Le Belshazzar présenté
à Lyon est peut-être l'archétype de l'oratorio haendelien,
dans ses heurs comme ses malheurs. Créé en 1745 dans des
conditions indignes, il tomba en une dizaine de représentations
dans un oubli presque total. L'oeuvre est soeur de Saül, construite
autour de la figure d'un souverain puni pour son orgueil, déchu
par excès de confiance. Le compositeur semble plutôt fier
d'y avoir, selon ses propres dires, mis en scène de "nombreux grands
choeurs" et "plusieurs idées très particulières".
De fait, la partition abonde en moments déconcertants, dans sa structure
même comme dans son traitement musical. Haendel prend ainsi un malin
plaisir à démonter lui-même le moule qu'il avait mis
en place dans l'enchaînement des airs, parties chorales et récitatifs.
De longues scènes sont innervées de musique ininterrompue,
jouant de l'enchaînement fluide entre airs, récitatifs accompagnés
et choeurs (prodigieuse scène finale à partir de l'ensemble
"Tell it out among the heathern", par exemple). Il manipule d'autre part
avec génie l'architecture même de ses arie, les déstructurant
pour échapper à la rigueur de la forme da capo. Ainsi
l'air de Gobrias "Opress'd with neverceasing grief" (I-2) s'avère-t-il
particulièrement convaincant dans l'ordre de la représentation
spontanée des affects.
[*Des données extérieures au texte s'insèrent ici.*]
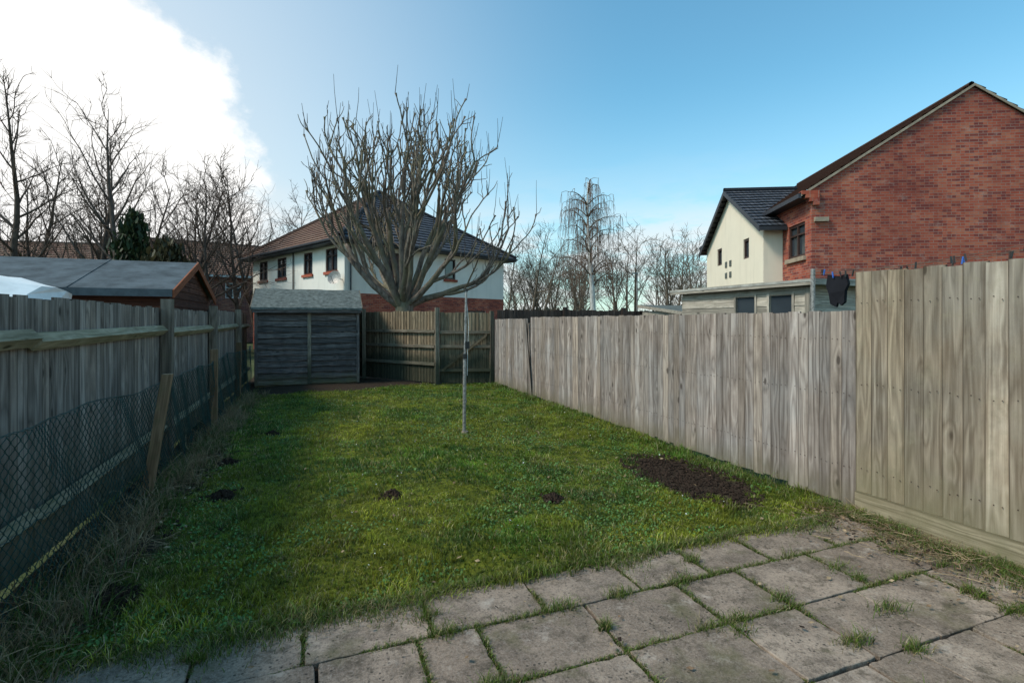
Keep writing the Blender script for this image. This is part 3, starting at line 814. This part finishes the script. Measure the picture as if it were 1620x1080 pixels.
def tiled(mb, bl, br, tr, tl, m, rh=.32):
    bl,br,tr,tl=map(V,(bl,br,tr,tl)); n=(br-bl).cross(tl-bl); n.normalize()
    if n.z<0: n=-n
    S=((tl+tr)/2-(bl+br)/2).length; k=max(1,int(round(S/rh))); e=(br-bl).normalized()
    w=n.cross(e)
    for i in range(k):
        t0=i/k;t1=(i+1)/k
        a=bl.lerp(tl,t0);b=br.lerp(tr,t0);c=br.lerp(tr,t1);d=bl.lerp(tl,t1)
        P=[a+n*.045,b+n*.045,c+n*.006,d+n*.006]
        G=[((p-bl).dot(e),(p-bl).dot(w)*.32/(S/k),0) for p in (a,b,c,d)]
        mb.poly(P,m,G)
        mb.poly([a,b,b+n*.045,a+n*.045],m,[(0,0,0)]*4)
def ridge(mb,a,b,m,r=.11):
    mb.tube([a,b],r,m,8)

def hip_house():
    e=empty('rendered_house'); mb=MB(); win=MB()
    C=V((1.1,22.6,0));u=V((.899,.438,0));v=V((-.438,.899,0)); W,L,H=9.6,10.,5.0
    wall(mb,win,C,u,-v,W,H,[(5.4,6.1,3.65,4.65),(1.9,2.9,3.65,4.65),(6.9,8.2,.9,2.1)],(M['brick'],M['render']),vsplit=2.75,surround=M['brick'])
    wall(mb,win,C,v,-u,L,H,[(.6,1.65,3.72,4.72),(2.9,3.8,3.72,4.72),(5.7,6.8,3.72,4.72),(8.0,9.1,3.72,4.72)],(M['brick'],M['render']),vsplit=2.2,surround=M['brick'])
    wall(mb,win,C+u*W,v,u,L,H,[],(M['brick'],M['render']),vsplit=2.7)
    wall(mb,win,C+v*L,u,v,W,H,[],(M['brick'],M['render']),vsplit=2.7)
    mb.done('walls',e); win.done('windows',e)
    mb=MB(); o=.5; ze=4.98; Z=V((0,0,1))
    a=C-u*o-v*o+Z*ze; b=C+u*(W+o)-v*o+Z*ze; c=C+u*(W+o)+v*(L+o)+Z*ze; d=C-u*o+v*(L+o)+Z*ze
    ap=C+u*(W/2)+v*(L/2)+Z*8.7; 
    tiled(mb,a,b,ap,ap,M['tileD']); tiled(mb,d,a,ap,ap,M['tileL']); tiled(mb,b,c,ap,ap,M['tileD']); tiled(mb,c,d,ap,ap,M['tileD'])  # sunlit slope coloured brown, shaded slopes dark: light painted into the tiles
    for q in (a,b,d,c): ridge(mb,q+Z*.05,ap+Z*.03,M['tileD'] if q is not d else M['tileL'])
    mb.done('roof',e)
    mb=MB()
    mb.poly([a-Z*.14,d-Z*.14,c-Z*.14,b-Z*.14],M['fascia'])
    for p,q in ((a,b),(d,a),(b,c),(c,d)):
        dd=(q-p).normalized(); nn=V((dd.y,-dd.x,0)); mb.box((p+q)/2-Z*.07,Z*.08,nn*.015,(q-p)/2,M['fascia'])
        mb.box((p+q)/2-Z*.03+nn*.07,Z*.045,nn*.05,(q-p)/2,M['fascia'])
    mb.tube([C+u*.25-v*.06+Z*.2,C+u*.25-v*.06+Z*4.9],.035,M['fascia'],6)
    mb.tube([C+v*4.8-u*.06+Z*.2,C+v*4.8-u*.06+Z*4.9],.035,M['fascia'],6)
    dc=C-u*.35+v*.15+Z*3.35; ax=V((-.5,-.8,.25)).normalized(); s=ax.cross(Z).normalized(); t=s.cross(ax)
    ringp=[]
    for r_,dep in ((.0,.0),(.15,.02),(.30,.07)):
        ringp.append([dc+ax*dep+(s*math.cos(q*math.pi/8)+t*math.sin(q*math.pi/8))*r_ for q in range(16)])
    for i in range(2):
        for q in range(16):
            q2=(q+1)%16; mb.poly([ringp[i][q],ringp[i+1][q],ringp[i+1][q2],ringp[i][q2]] if i else [ringp[0][0],ringp[1][q],ringp[1][q2]],M['metal'])
    mb.tube([dc,C+v*.15+Z*3.3],.02,M['metal'],5); mb.tube([dc-t*.25+ax*.05,dc+ax*.35],.012,M['metal'],4)
    mb.done('fascia_and_pipes',e)
hip_house()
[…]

Il faut enfin noter la manière dont
est orchestrée la scène de la main écrivant sur le
mur (II-2), où les violons seuls répètent de simples
croches ponctuées de silences en chromatismes ascendants.
La réalisation donnée
à l'auditorium de Lyon est-elle pour autant totalement convaincante
? Bien sûr McCreesh est passé maître dans l'art de la
rhétorique haendelienne. Bien sûr son choeur est au-dessus
de tout reproche (idéal "Recall, o King", I-4, d'une pureté
d'intonation, d'une qualité polyphonique uniques), comme son orchestre
(et ce malgré quelques attaques peu orthodoxes dans l'ouverture...
Mais quels cuivres naturels ensuite !). Bien sûr, enfin, la troupe
réunie est particulièrement rompue à l'oeuvre du maître.
Et cependant, d'où vient cet étrange goût d'inachèvement
qui laisse à l'auditeur un pénétrant sentiment d'amertume
que l'on emmène avec soi à la sortie du concert ? Pas de
la prestation du chef, on l'a dit. Car McCreesh a le talent de rendre parfaitement
naturelle l'action de l'oratorio, de fluidifier le discours musical, d'animer
surtout les abondants récitatifs accompagnés qui parcourent
la partition. Il a aussi le secret de cette intense ferveur chorale, de
cette foi conquérante, qui fait de Haendel plus encore qu'un contemporain,
l'exact pendant de Bach.
Sans doute la distribution pose-t-elle
problème. Ces voix que McCreesh affectionne peuvent-elles s'accommoder
de toutes les oeuvres? Il reste permis d'en douter. Il y a d'abord là
une vraie fausse bonne idée en la personne de Susan Bickley dans
le rôle de Cyrus. Alto dit le programme, la voix est très
claire, sopranisante presque, placée relativement haut dans le masque.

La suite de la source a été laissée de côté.